Alla morte di una persona, i soggetti ai quali si devolve l'eredità, per legge o per testamento, sono "chiamati all'eredità". Essi diventeranno "eredi" solo con l’accettazione dell’eredità che può avvenire in maniera espressa (art. 475 c.c. “in
un atto pubblico o in una scrittura privata”, il chiamato all’eredità
ha dichiarato di accettarla oppure ha assunto il titolo di erede”) oppure in maniera tacita (art. 476 c.c. “quando
il chiamato all’eredità compie un atto che presuppone necessariamente
la sua volontà di accettare e che non avrebbe il diritto di fare se non
nella qualità di erede”).
L'eredità, una volta accettata - in maniera tacita o in maniera espressa - non può più essere rinunciata.
Accettare l'eredità significa diventare proprietario di tutti i beni e i crediti del defunto ma anche assumere l'obbligazione per tutti i debiti del defunto.

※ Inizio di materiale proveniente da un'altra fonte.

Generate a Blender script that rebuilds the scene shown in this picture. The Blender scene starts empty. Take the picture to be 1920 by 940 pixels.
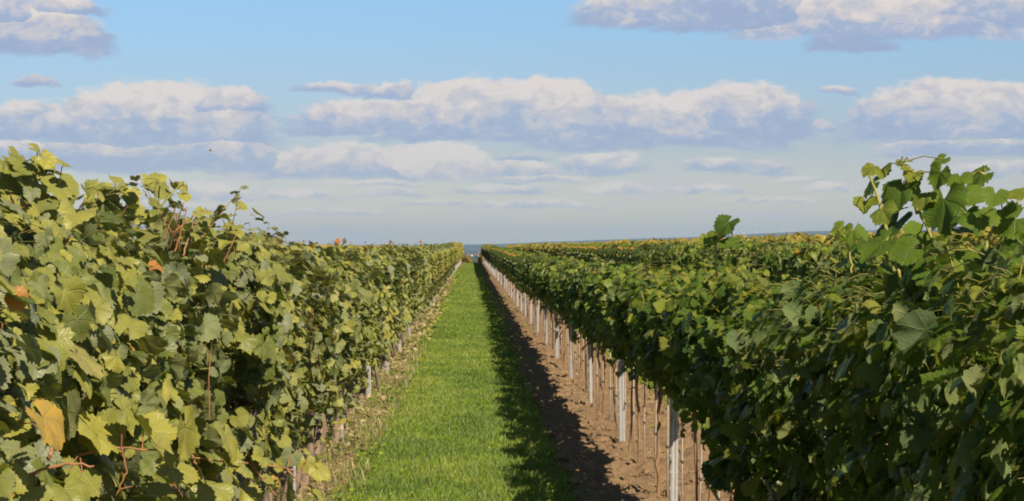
import bpy, math, random
import numpy as np
from mathutils import Vector
random.seed(7); RNG = np.random.default_rng(11)
R = math.radians
sc = bpy.context.scene
col = sc.collection

# ------------------------------------------------------------------ camera
EYE = 1.72
cd = bpy.data.cameras.new('camera'); cam = bpy.data.objects.new('camera', cd); col.objects.link(cam)
cd.sensor_width = 36; cd.lens = 36*4350/1920
cd.clip_start = 0.1; cd.clip_end = 90000
cam.location = (0, 0, EYE)
cam.rotation_euler = (R(90-0.092), 0, -R(0.988))
sc.camera = cam

# ------------------------------------------------------------------ light
SUN_EL, SUN_AZ = 40.5, 153.0          # azimuth clockwise from +Y (the view direction)
sd = Vector((math.sin(R(SUN_AZ))*math.cos(R(SUN_EL)), math.cos(R(SUN_AZ))*math.cos(R(SUN_EL)), math.sin(R(SUN_EL))))
ld = bpy.data.lights.new('sun', 'SUN'); sun = bpy.data.objects.new('sun', ld); col.objects.link(sun)
ld.energy = 5.0; ld.angle = R(0.53); ld.color = (1.0, 0.87, 0.66)
sun.rotation_euler = (-sd).to_track_quat('-Z', 'Y').to_euler()
sun.location = (10, -20, 30)
sc.view_settings.view_transform = 'Standard'; sc.view_settings.look = 'None'
sc.view_settings.gamma = 1; sc.view_settings.use_curve_mapping = False
sc.view_settings.exposure = 0.65
sc.cycles.max_bounces = 6; sc.cycles.diffuse_bounces = 3; sc.cycles.transmission_bounces = 4
sc.cycles.transparent_max_bounces = 8; sc.cycles.volume_bounces = 1
sc.cycles.filter_width = 1.9
sc.cycles.use_denoising = True

# node helper -------------------------------------------------------
class NT:
    def __init__(s, tree): s.t = tree; s.n = tree.nodes; s.l = tree.links
    def put(s, sock, v):
        if hasattr(v, 'links') or isinstance(v, bpy.types.NodeSocket): s.l.new(v, sock)
        elif v is not None: sock.default_value = v
    def m(s, op, a, b=None, c=None, clamp=False):
        n = s.n.new('ShaderNodeMath'); n.operation = op; n.use_clamp = clamp
        s.put(n.inputs[0], a)
        if b is not None: s.put(n.inputs[1], b)
        if c is not None: s.put(n.inputs[2], c)
        return n.outputs[0]
    def v(s, op, a, b=None, c=None, out=0):
        n = s.n.new('ShaderNodeVectorMath'); n.operation = op
        s.put(n.inputs[0], a)
        if b is not None: s.put(n.inputs[1], b)
        if c is not None: s.put(n.inputs[2], c)
        return n.outputs[out]
    def sep(s, a): n = s.n.new('ShaderNodeSeparateXYZ'); s.put(n.inputs[0], a); return n.outputs
    def comb(s, x, y, z=0.0):
        n = s.n.new('ShaderNodeCombineXYZ'); s.put(n.inputs[0], x); s.put(n.inputs[1], y); s.put(n.inputs[2], z); return n.outputs[0]
    def noise(s, vec, scale, detail=4, rough=0.55, col=False, dist=0.0):
        n = s.n.new('ShaderNodeTexNoise'); s.put(n.inputs['Vector'], vec)
        n.inputs['Scale'].default_value = scale; n.inputs['Detail'].default_value = detail
        n.inputs['Roughness'].default_value = rough; n.inputs['Distortion'].default_value = dist
        return n.outputs[1 if col else 0]
    def mix(s, f, a, b, blend='MIX'):
        n = s.n.new('ShaderNodeMix'); n.data_type = 'RGBA'; n.blend_type = blend
        s.put(n.inputs[0], f)
        for k, q in ((6, a), (7, b)):
            if isinstance(q, tuple) and len(q) == 3: q = (*q, 1)
            s.put(n.inputs[k], q)
        return n.outputs[2]
    def smooth(s, x, lo, hi, a=0.0, b=1.0):
        n = s.n.new('ShaderNodeMapRange'); n.interpolation_type = 'SMOOTHSTEP'
        s.put(n.inputs[0], x); s.put(n.inputs[1], lo); s.put(n.inputs[2], hi); s.put(n.inputs[3], a); s.put(n.inputs[4], b)
        return n.outputs[0]
    def ramp(s, f, stops):
        n = s.n.new('ShaderNodeValToRGB'); e = n.color_ramp.elements
        while len(e) < len(stops): e.new(0.5)
        for k, (p, c) in enumerate(stops): e[k].position = p; e[k].color = (*c, 1)
        s.put(n.inputs[0], f); return n.outputs[0]
    def attr(s, name, out='Fac'):
        n = s.n.new('ShaderNodeAttribute'); n.attribute_name = name; return n.outputs[out]

# ------------------------------------------------------------------ sky with clouds
world = bpy.data.worlds.new('World'); sc.world = world; world.use_nodes = True
W = NT(world.node_tree); W.n.clear()
SKY_STRENGTH = 0.068
TINT = [(0.0, (.93, .86, .86)), (.28, (.74, .715, .83)), (.75, (.73, .82, .97)), (.95, (.72, .88, 1.05))]
def build_world():
    sky = W.n.new('ShaderNodeTexSky'); sky.sky_type = 'NISHITA'; sky.sun_disc = False
    sky.sun_elevation = R(SUN_EL); sky.sun_rotation = R(SUN_AZ)
    sky.altitude = 200; sky.air_density = 1.0; sky.dust_density = 0.5; sky.ozone_density = 3.0
    tc = W.n.new('ShaderNodeTexCoord').outputs['Generated']
    x, y, z = W.sep(tc)
    az = W.m('ARCTAN2', x, y)                                  # radians right of +Y
    hyp = W.m('SQRT', W.m('ADD', W.m('MULTIPLY', x, x), W.m('MULTIPLY', y, y)))
    el = W.m('ARCTAN2', z, hyp)
    A = W.comb(W.m('MULTIPLY', az, 10.0), W.m('MULTIPLY', el, 10.0), 0.0)      # deci-radians
    # domain warp
    st = W.v('MULTIPLY', A, (1.0, 1.7, 1.0))
    w1 = W.noise(st, 3.4, 2, 0.5, True)
    w2 = W.noise(st, 16.0, 5, 0.62, True)
    wa = W.v('SCALE', W.v('SUBTRACT', w1, (0.5, 0.5, 0.5)), None); wa.node.inputs['Scale'].default_value = 0.19
    wb = W.v('SCALE', W.v('SUBTRACT', w2, (0.5, 0.5, 0.5)), None); wb.node.inputs['Scale'].default_value = 0.085
    P = W.v('ADD', A, W.v('MULTIPLY', W.v('ADD', wa, wb), (1.0, 0.42, 0.0)))
    # cumulus: centre azimuth, base elevation, half width, height (all read off the photograph as angles, px/4350 rad), brightness
    C = [(70,105,150,88,.95),(130,38,95,36,.8),(10,60,70,70,.7),
         (300,262,225,105,1.0),(420,215,90,52,1.0),(70,262,120,66,.8),(150,322,300,56,.35),(430,318,110,72,.72),
         (640,334,170,66,.38),(815,332,118,66,1.0),(970,328,90,36,.6),
         (700,246,170,62,.85),(900,254,210,100,.95),(1040,246,130,100,1.1),(1230,270,260,96,.9),(1400,258,140,96,.75),
         (1560,184,40,16,.75),(1790,256,230,98,.9),(1950,250,150,80,.8),
         (1230,44,170,80,.9),(1400,54,190,100,.62),(1640,66,270,110,1.2),(1820,52,160,80,1.05),(1590,100,95,38,.0),
         (1530,250,27,24,.9),(1125,324,95,42,1.0),(1340,324,70,26,.8),(1435,324,55,30,.9),(1155,364,80,26,.8),
         (1550,362,62,24,.8),(1730,290,90,34,.8),(1880,296,110,32,.6),(1860,330,130,24,.5),
         (410,374,120,34,.7),(560,376,80,22,.8),(730,372,80,20,.8),(810,390,80,16,.7),(930,364,110,22,.5),(250,352,110,18,.5),
         (1300,366,110,18,.6),(300,392,160,18,.8),(620,402,150,14,.8),(1000,392,150,18,.8),(1450,382,110,16,.9),(1500,340,60,14,.7),(1800,380,130,20,.9),(1000,342,120,20,.6),(200,372,120,22,.8),(700,352,90,16,.7),(60,300,120,34,.9),(980,300,70,14,.5),(640,174,100,22,.85),(740,182,50,32,.95),(85,168,44,18,1.0),(20,372,80,60,.7)]
    facc = None; sacc = None
    for (cx, by, hw, h, br) in C:
        hw *= 1.10; h *= 1.12
        a0 = (cx-885)/435.0; e0 = (463-by)/435.0; sx = 435.0/hw; sy = 435.0/h
        q = W.v('MULTIPLY_ADD', P, (sx, sy, 0), (-a0*sx, -e0*sy, 0))
        qs = W.sep(q)[1]
        f = W.m('SUBTRACT', 1.0, W.v('LENGTH', q, out=1))
        f = W.m('MINIMUM', f, W.m('MULTIPLY_ADD', qs, 2.2, 0.32))
        f = W.m('MULTIPLY', f, (h/70.0)**.5)
        s = W.m('ADD', qs, (br-0.9)*0.55+(0.32 if by > 325 else 0.0))
        if facc is None: facc, sacc = f, s
        else:
            g = W.m('GREATER_THAN', f, facc)
            d = W.m('SUBTRACT', s, sacc)
            sacc = W.m('MULTIPLY_ADD', g, d, sacc)
            facc = W.m('MAXIMUM', f, facc)
    def voro(vec, sc_):
        n = W.n.new('ShaderNodeTexVoronoi'); n.voronoi_dimensions = '2D'; n.feature = 'SMOOTH_F1'; W.put(n.inputs['Vector'], vec); n.inputs['Scale'].default_value = sc_
        n.inputs['Smoothness'].default_value = .35; n.inputs['Detail'].default_value = 2.0; n.inputs['Roughness'].default_value = .5; return n.outputs['Distance']
    bil = W.m('SUBTRACT', 0.50, voro(W.v('MULTIPLY', P, (1, 1.5, 1)), 11.0))
    n4 = W.noise(W.v('MULTIPLY', A, (1, 2.2, 1)), 13.0, 8, 0.68)
    ff = W.m('ADD', facc, W.m('MULTIPLY', W.m('SUBTRACT', n4, 0.5), 0.36))
    ff = W.m('ADD', ff, W.m('MULTIPLY', bil, 0.10))
    alpha = W.smooth(ff, -0.03, W.m('ADD', W.smooth(sacc, 0.0, 0.5, 0.30, 0.14), W.smooth(el, 0.045, 0.025, 0.0, 0.12)))
    n3 = W.noise(W.v('MULTIPLY', P, (1, 1.6, 1)), 11.0, 7, 0.66)
    n5 = W.noise(W.v('MULTIPLY', A, (1, 1.6, 1)), 4.0, 3, 0.5)
    lit = W.m('ADD', W.m('ADD', sacc, W.m('MULTIPLY', W.m('SUBTRACT', n3, 0.5), 1.5)), W.m('MULTIPLY', W.m('SUBTRACT', n5, 0.5), 0.9))
    lit = W.m('ADD', lit, W.m('MULTIPLY', bil, 0.30))
    lit = W.smooth(lit, -0.30, 0.80)
    ccol = W.ramp(lit, [(0.0, (.345, .43, .62)), (.3, (.40, .475, .64)), (.55, (.54, .55, .635)), (.8, (.65, .61, .62)), (1.0, (.79, .715, .67))])
    # sky: Nishita shifted slightly towards the pale hazy blue of the photograph
    skyc = W.mix(1.0, sky.outputs[0], (SKY_STRENGTH,)*3, 'MULTIPLY')
    tn = W.mix(W.smooth(el, 0.13, 0.45), W.ramp(W.smooth(el, 0.0, 0.12), TINT), (.68, .65, .60))
    skyc = W.mix(1.0, skyc, tn, 'MULTIPLY')
    # thin veils low over the horizon
    ven = W.noise(W.v('MULTIPLY', P, (1, 7.0, 1)), 1.7, 5, 0.6)
    veil = W.m('MULTIPLY', W.smooth(ven, 0.50, 0.72), W.smooth(el, 0.055, 0.02))
    dist = W.smooth(el, 0.0, 0.085)                            # clouds near the horizon are seen through more air
    alpha = W.m('MULTIPLY', alpha, W.m('MULTIPLY_ADD', dist, 0.33, 0.63))
    base = W.mix(W.m('MULTIPLY', veil, 0.75), skyc, (0.37, 0.35, 0.41))
    k = 1.0/ (2**sc.view_settings.exposure)
    cc = W.mix(1.0, ccol, (k, k, k), 'MULTIPLY')
    fin = W.mix(alpha, base, cc)
    bg = W.n.new('ShaderNodeBackground'); W.l.new(fin, bg.inputs[0]); bg.inputs[1].default_value = 1.0
    out = W.n.new('ShaderNodeOutputWorld'); W.l.new(bg.outputs[0], out.inputs[0])
build_world()
world.cycles.sampling_method = 'MANUAL'; world.cycles.sample_map_resolution = 512

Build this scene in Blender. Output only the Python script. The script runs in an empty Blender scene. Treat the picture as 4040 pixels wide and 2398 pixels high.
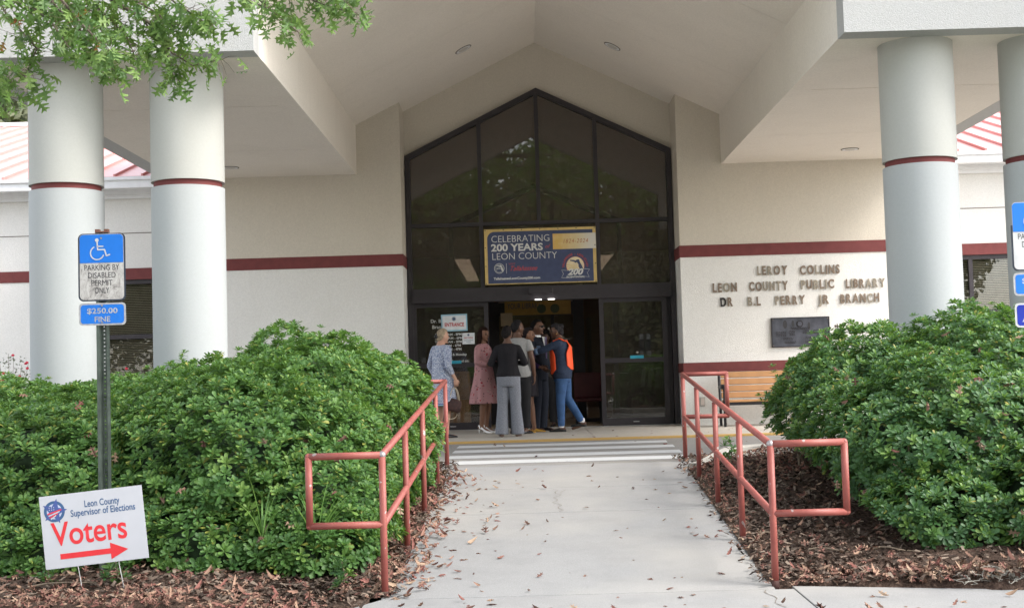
import bpy, math, random
import numpy as np
from mathutils import Vector, Matrix, noise
from mathutils.geometry import tessellate_polygon

random.seed(7)
RNG = np.random.default_rng(11)
SC = bpy.context.scene
COL = SC.collection
PI = math.pi

# ------------------------------------------------------------------ camera
F_PX, PITCH, YAW, ROLL, CAM_Z = 5250.12, 0.053579, 0.006568, 0.02885, 0.9371
def _axes():
    x = Vector((math.cos(YAW), math.sin(YAW), 0)); y = Vector((-math.sin(YAW), math.cos(YAW), 0)); z = Vector((0, 0, 1))
    d = y * math.cos(PITCH) + z * math.sin(PITCH); u = z * math.cos(PITCH) - y * math.sin(PITCH)
    return x * math.cos(ROLL) - u * math.sin(ROLL), x * math.sin(ROLL) + u * math.cos(ROLL), d
XR, UP, FW = _axes()
cd = bpy.data.cameras.new('camera'); cam = bpy.data.objects.new('camera', cd); COL.objects.link(cam)
cd.sensor_width = 36; cd.lens = 36 * F_PX / 4040; cd.clip_start = 0.1; cd.clip_end = 1500
m = Matrix.Identity(4)
for i in range(3):
    m[i][0] = XR[i]; m[i][1] = UP[i]; m[i][2] = -FW[i]
m[2][3] = CAM_Z
cam.matrix_world = m
SC.camera = cam

# ------------------------------------------------------------------ sky, sun, exposure
SUN_EL, SUN_AZ = math.radians(46), math.radians(112)      # azimuth clockwise from +Y (behind the building): the light comes from the right
world = bpy.data.worlds.new('World'); SC.world = world; world.use_nodes = True
nt = world.node_tree; nt.nodes.clear()
sky = nt.nodes.new('ShaderNodeTexSky'); sky.sky_type = 'NISHITA'; sky.sun_disc = False
sky.sun_elevation = SUN_EL; sky.sun_rotation = SUN_AZ; sky.air_density = 1.0; sky.dust_density = 1.5; sky.ozone_density = 1.0
bg = nt.nodes.new('ShaderNodeBackground'); bg.inputs[1].default_value = 0.15
ow = nt.nodes.new('ShaderNodeOutputWorld')
hz = nt.nodes.new('ShaderNodeHueSaturation'); hz.inputs['Saturation'].default_value = 0.38   # thin bright cloud
wm = nt.nodes.new('ShaderNodeMix'); wm.data_type = 'RGBA'; wm.blend_type = 'MULTIPLY'; wm.inputs[0].default_value = 1; wm.inputs[7].default_value = (1.04, 1.0, .95, 1)
nt.links.new(sky.outputs[0], hz.inputs['Color']); nt.links.new(hz.outputs[0], wm.inputs[6]); nt.links.new(wm.outputs[2], bg.inputs[0]); nt.links.new(bg.outputs[0], ow.inputs[0])
sl = bpy.data.lights.new('sun', 'SUN'); sl.energy = 0.85; sl.angle = math.radians(20); sl.color = (1.0, 0.95, 0.88)
sun = bpy.data.objects.new('sun', sl); COL.objects.link(sun)
sdir = Vector((math.sin(SUN_AZ) * math.cos(SUN_EL), math.cos(SUN_AZ) * math.cos(SUN_EL), math.sin(SUN_EL)))
sun.rotation_euler = sdir.to_track_quat('Z', 'Y').to_euler()
sun.location = sdir * 40
SC.view_settings.view_transform = 'Standard'; SC.view_settings.look = 'None'
SC.view_settings.gamma = 1.0; SC.view_settings.use_curve_mapping = False
SC.view_settings.exposure = 2.12
SC.render.engine = 'CYCLES'
SC.cycles.max_bounces = 8; SC.cycles.diffuse_bounces = 5; SC.cycles.glossy_bounces = 4; SC.cycles.transparent_max_bounces = 12
SC.cycles.use_denoising = True
SC.cycles.sample_clamp_indirect = 4.0

# ------------------------------------------------------------------ helpers
def at(px, py, Y):
    """point of the plane y = Y seen at pixel (px, py) of the 2500 x 1484 working copy of the photograph"""
    d = FW + XR * ((px * 1.616 - 2020) / F_PX) - UP * ((py * 1.616 - 1199) / F_PX)
    t = Y / d.y
    return Vector((d.x * t, Y, CAM_Z + d.z * t))

def sm(a, b, x):
    t = min(1, max(0, (x - a) / (b - a))); return t * t * (3 - 2 * t)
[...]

Ecco perchè occorre porre massima attenzione alle ipotesi di accettazione tacita dell’eredità ovvero a tutte quelle ipotesi nelle quali si compiono azioni concludenti incompatibile con la volontà di rinunciare all’eredità e si diventa pertanto, automaticamente, eredi.
Oggi poniamo l'attenzione sulla dichiarazione di successione presentata dai chiamati all'eredità del defunto.
Sul tema si è recentemente pronunciata la Suprema Corte ribadendo che ai
fini dell’accettazione tacita dell’eredità è irrilevante la
trascrizione della denuncia di successione in assenza di altri atti
inequivocabilmente rivolti all’assunzione della qualità di erede (Cass. Civ. n. 4848/2019).
Ciò in quanto la dichiarazione di successione e il relativo pagamento delle imposte
sono atti a valenza fiscale e non producono effetto da un punto di vista puramente civilistico.
Nel caso pertanto vi sia un dubbio circa l'opportunità o meno di accettare l'eredità morendo dismessa da un congiunto, è importante rivolgersi senza ritardo ad un professionista al fine di evitare, in buona fede, di compiere azioni che comportino automaticamente l'acquisizione dello staus di erede.